Material:
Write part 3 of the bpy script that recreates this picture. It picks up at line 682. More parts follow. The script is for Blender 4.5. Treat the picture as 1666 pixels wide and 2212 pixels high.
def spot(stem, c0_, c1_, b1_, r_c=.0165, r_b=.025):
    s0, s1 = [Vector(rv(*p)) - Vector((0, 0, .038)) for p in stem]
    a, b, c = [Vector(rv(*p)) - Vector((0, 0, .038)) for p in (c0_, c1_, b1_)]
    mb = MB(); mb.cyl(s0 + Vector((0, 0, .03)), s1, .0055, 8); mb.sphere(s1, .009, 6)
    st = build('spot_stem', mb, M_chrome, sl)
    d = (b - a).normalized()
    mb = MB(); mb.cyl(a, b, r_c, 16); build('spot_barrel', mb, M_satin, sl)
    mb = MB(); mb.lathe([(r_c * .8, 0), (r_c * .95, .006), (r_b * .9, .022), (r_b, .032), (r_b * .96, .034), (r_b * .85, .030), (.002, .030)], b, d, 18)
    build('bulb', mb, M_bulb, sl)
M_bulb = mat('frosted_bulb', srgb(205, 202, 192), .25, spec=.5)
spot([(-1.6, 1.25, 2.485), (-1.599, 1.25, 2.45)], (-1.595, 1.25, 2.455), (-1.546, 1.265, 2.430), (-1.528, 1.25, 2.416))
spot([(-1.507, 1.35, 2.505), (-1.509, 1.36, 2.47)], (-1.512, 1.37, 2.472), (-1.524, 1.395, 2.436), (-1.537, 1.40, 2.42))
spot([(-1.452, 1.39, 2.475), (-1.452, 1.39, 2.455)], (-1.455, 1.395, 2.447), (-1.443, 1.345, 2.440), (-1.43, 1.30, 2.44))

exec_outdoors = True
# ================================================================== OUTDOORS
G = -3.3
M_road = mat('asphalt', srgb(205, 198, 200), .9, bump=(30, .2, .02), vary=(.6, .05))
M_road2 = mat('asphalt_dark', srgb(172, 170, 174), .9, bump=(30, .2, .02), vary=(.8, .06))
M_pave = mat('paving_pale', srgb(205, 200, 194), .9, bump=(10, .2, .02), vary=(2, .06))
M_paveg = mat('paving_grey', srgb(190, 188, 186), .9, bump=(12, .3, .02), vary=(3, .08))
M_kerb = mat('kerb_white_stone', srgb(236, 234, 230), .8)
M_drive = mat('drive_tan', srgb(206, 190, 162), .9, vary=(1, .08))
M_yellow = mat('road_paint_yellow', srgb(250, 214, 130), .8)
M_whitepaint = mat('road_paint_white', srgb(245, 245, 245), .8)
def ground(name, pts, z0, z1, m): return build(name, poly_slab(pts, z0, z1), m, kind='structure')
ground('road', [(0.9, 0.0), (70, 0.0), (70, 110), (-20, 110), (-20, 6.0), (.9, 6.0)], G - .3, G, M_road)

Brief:
The required output is the exact run of lines from the beginning of the listing above to the line that contains "(-1.43, 1.30, 2.44))", inclusive of both.

Answer to the problem:
Write part 3 of the bpy script that recreates this picture. It picks up at line 682. More parts follow. The script is for Blender 4.5. Treat the picture as 1666 pixels wide and 2212 pixels high.
def spot(stem, c0_, c1_, b1_, r_c=.0165, r_b=.025):
    s0, s1 = [Vector(rv(*p)) - Vector((0, 0, .038)) for p in stem]
    a, b, c = [Vector(rv(*p)) - Vector((0, 0, .038)) for p in (c0_, c1_, b1_)]
    mb = MB(); mb.cyl(s0 + Vector((0, 0, .03)), s1, .0055, 8); mb.sphere(s1, .009, 6)
    st = build('spot_stem', mb, M_chrome, sl)
    d = (b - a).normalized()
    mb = MB(); mb.cyl(a, b, r_c, 16); build('spot_barrel', mb, M_satin, sl)
    mb = MB(); mb.lathe([(r_c * .8, 0), (r_c * .95, .006), (r_b * .9, .022), (r_b, .032), (r_b * .96, .034), (r_b * .85, .030), (.002, .030)], b, d, 18)
    build('bulb', mb, M_bulb, sl)
M_bulb = mat('frosted_bulb', srgb(205, 202, 192), .25, spec=.5)
spot([(-1.6, 1.25, 2.485), (-1.599, 1.25, 2.45)], (-1.595, 1.25, 2.455), (-1.546, 1.265, 2.430), (-1.528, 1.25, 2.416))
spot([(-1.507, 1.35, 2.505), (-1.509, 1.36, 2.47)], (-1.512, 1.37, 2.472), (-1.524, 1.395, 2.436), (-1.537, 1.40, 2.42))
spot([(-1.452, 1.39, 2.475), (-1.452, 1.39, 2.455)], (-1.455, 1.395, 2.447), (-1.443, 1.345, 2.440), (-1.43, 1.30, 2.44))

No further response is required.